Required work
Keep only the lines where "from" appears.

Data extract
•••
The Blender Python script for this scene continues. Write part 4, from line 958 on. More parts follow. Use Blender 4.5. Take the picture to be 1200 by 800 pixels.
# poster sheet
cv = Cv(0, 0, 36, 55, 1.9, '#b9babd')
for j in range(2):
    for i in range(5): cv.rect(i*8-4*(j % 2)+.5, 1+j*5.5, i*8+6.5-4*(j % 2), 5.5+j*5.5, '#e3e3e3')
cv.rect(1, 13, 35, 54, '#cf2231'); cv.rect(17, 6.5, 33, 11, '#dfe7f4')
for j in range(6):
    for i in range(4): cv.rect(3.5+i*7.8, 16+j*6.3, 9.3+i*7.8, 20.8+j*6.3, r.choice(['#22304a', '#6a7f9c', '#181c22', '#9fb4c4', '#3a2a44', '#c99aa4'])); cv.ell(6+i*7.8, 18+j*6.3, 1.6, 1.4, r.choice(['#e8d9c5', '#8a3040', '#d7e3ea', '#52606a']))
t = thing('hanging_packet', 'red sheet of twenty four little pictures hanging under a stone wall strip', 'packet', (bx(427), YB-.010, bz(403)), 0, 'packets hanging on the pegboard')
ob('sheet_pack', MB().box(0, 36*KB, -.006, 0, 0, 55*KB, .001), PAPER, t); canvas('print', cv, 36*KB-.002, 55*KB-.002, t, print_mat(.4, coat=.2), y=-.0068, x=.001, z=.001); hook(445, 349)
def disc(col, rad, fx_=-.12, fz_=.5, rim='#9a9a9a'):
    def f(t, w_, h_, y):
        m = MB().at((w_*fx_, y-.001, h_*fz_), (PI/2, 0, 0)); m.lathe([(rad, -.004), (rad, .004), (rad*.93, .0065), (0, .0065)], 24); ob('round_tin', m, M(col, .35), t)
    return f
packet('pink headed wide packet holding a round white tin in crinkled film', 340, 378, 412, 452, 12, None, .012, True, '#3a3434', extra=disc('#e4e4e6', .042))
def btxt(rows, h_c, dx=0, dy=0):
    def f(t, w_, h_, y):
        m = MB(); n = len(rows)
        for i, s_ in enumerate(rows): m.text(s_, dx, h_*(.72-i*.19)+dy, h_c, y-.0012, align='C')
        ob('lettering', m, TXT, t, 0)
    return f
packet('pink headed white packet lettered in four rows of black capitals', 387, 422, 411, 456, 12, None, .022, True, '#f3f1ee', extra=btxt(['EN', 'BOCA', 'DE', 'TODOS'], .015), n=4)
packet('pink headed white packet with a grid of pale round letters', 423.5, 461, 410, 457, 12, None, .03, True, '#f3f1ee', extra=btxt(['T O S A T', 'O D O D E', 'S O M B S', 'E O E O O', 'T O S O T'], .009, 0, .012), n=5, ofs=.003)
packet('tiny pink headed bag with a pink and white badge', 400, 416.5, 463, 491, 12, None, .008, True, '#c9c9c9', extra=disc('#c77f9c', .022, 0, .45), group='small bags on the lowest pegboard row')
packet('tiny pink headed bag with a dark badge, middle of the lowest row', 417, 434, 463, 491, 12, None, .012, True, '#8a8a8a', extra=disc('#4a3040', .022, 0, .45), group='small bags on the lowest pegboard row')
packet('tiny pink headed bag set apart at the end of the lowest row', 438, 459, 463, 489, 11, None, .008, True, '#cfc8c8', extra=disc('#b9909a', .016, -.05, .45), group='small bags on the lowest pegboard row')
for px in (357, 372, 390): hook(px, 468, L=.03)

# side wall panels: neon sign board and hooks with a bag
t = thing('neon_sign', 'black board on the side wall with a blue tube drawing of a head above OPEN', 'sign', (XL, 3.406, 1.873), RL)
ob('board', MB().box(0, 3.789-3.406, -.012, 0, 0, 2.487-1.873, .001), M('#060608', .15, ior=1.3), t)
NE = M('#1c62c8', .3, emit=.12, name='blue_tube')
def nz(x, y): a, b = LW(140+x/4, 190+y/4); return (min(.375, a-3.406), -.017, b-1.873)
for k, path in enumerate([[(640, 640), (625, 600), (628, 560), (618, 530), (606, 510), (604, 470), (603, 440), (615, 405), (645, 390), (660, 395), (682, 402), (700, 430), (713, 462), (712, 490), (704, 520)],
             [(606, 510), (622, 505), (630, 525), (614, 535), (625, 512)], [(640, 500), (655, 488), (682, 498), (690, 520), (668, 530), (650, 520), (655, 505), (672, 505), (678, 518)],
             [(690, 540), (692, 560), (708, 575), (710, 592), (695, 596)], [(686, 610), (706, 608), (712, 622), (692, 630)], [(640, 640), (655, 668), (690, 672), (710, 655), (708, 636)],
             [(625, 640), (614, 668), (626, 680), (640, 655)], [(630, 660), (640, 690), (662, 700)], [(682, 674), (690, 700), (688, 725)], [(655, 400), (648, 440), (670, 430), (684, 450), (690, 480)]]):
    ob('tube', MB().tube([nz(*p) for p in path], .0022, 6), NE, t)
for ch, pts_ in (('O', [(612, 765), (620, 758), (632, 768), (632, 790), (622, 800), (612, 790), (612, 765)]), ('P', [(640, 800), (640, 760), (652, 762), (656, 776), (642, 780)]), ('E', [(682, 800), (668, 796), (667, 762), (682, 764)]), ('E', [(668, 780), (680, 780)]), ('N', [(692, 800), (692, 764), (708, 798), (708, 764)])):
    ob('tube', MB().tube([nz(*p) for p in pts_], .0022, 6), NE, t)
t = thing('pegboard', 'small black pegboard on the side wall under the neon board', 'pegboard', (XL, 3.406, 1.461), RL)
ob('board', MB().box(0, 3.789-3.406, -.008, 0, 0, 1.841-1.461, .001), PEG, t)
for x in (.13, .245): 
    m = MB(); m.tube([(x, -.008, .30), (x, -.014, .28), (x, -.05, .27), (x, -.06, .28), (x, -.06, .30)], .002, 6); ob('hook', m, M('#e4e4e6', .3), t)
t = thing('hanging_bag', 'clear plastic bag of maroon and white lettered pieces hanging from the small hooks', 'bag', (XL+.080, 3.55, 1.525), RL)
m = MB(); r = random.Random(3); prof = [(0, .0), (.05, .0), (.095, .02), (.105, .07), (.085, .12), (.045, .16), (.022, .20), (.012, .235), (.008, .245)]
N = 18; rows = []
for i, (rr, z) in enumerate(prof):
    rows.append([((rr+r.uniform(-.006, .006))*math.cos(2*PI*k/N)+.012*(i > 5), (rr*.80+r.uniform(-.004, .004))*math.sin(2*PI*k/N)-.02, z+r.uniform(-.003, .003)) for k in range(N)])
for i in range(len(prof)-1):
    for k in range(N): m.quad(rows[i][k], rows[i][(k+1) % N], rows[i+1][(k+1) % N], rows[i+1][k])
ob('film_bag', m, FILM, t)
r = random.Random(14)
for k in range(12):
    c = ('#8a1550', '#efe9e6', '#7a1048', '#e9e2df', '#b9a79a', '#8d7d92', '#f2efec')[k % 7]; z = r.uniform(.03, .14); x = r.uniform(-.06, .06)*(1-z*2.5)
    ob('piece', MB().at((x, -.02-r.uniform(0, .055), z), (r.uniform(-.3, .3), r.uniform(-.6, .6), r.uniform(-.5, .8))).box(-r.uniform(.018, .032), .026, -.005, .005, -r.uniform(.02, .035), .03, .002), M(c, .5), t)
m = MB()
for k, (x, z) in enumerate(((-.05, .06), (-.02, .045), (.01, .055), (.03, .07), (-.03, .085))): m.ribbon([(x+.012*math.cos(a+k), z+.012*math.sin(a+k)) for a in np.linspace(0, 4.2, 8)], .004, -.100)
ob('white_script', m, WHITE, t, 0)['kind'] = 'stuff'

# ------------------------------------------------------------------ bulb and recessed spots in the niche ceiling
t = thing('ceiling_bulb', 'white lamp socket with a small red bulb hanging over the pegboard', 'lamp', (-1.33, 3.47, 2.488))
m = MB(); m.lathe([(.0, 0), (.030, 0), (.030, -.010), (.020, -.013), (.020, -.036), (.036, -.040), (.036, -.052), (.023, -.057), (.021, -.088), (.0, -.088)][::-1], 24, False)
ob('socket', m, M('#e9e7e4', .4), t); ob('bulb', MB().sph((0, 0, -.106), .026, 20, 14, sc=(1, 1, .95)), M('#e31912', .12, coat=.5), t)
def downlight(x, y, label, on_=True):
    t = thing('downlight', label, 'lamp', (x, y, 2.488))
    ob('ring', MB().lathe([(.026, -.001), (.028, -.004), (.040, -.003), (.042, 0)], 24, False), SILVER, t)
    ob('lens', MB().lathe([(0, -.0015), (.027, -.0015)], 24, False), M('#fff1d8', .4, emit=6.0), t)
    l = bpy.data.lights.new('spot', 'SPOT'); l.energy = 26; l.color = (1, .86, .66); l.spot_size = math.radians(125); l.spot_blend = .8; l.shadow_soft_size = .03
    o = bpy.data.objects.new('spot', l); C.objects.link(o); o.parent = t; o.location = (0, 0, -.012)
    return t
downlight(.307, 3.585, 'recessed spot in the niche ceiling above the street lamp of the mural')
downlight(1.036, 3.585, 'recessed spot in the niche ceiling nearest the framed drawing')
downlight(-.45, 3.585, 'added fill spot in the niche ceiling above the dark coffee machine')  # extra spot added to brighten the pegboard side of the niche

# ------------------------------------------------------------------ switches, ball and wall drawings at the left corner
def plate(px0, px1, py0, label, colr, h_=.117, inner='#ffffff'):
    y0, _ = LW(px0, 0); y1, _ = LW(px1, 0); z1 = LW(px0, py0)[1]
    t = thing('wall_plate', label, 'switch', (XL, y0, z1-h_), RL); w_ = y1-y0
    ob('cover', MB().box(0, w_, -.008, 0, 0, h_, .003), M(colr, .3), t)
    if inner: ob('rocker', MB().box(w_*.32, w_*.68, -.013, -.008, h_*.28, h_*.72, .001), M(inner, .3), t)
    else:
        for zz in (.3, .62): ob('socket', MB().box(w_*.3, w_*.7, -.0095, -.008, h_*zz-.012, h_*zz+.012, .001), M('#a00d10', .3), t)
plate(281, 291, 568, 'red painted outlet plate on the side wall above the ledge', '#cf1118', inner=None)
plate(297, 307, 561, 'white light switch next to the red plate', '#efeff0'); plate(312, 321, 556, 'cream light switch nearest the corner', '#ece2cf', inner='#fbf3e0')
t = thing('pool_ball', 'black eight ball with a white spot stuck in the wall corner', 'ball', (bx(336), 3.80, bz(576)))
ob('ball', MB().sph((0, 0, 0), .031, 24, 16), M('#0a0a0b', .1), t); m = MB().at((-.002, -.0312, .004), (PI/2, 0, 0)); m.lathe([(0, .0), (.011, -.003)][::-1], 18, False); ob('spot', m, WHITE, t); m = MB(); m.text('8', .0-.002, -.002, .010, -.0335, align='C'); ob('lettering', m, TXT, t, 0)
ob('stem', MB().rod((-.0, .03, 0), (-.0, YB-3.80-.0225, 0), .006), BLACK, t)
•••
Task solution
The Blender Python script for this scene continues. Write part 4, from line 958 on. More parts follow. Use Blender 4.5. Take the picture to be 1200 by 800 pixels.
t = thing('hanging_bag', 'clear plastic bag of maroon and white lettered pieces hanging from the small hooks', 'bag', (XL+.080, 3.55, 1.525), RL)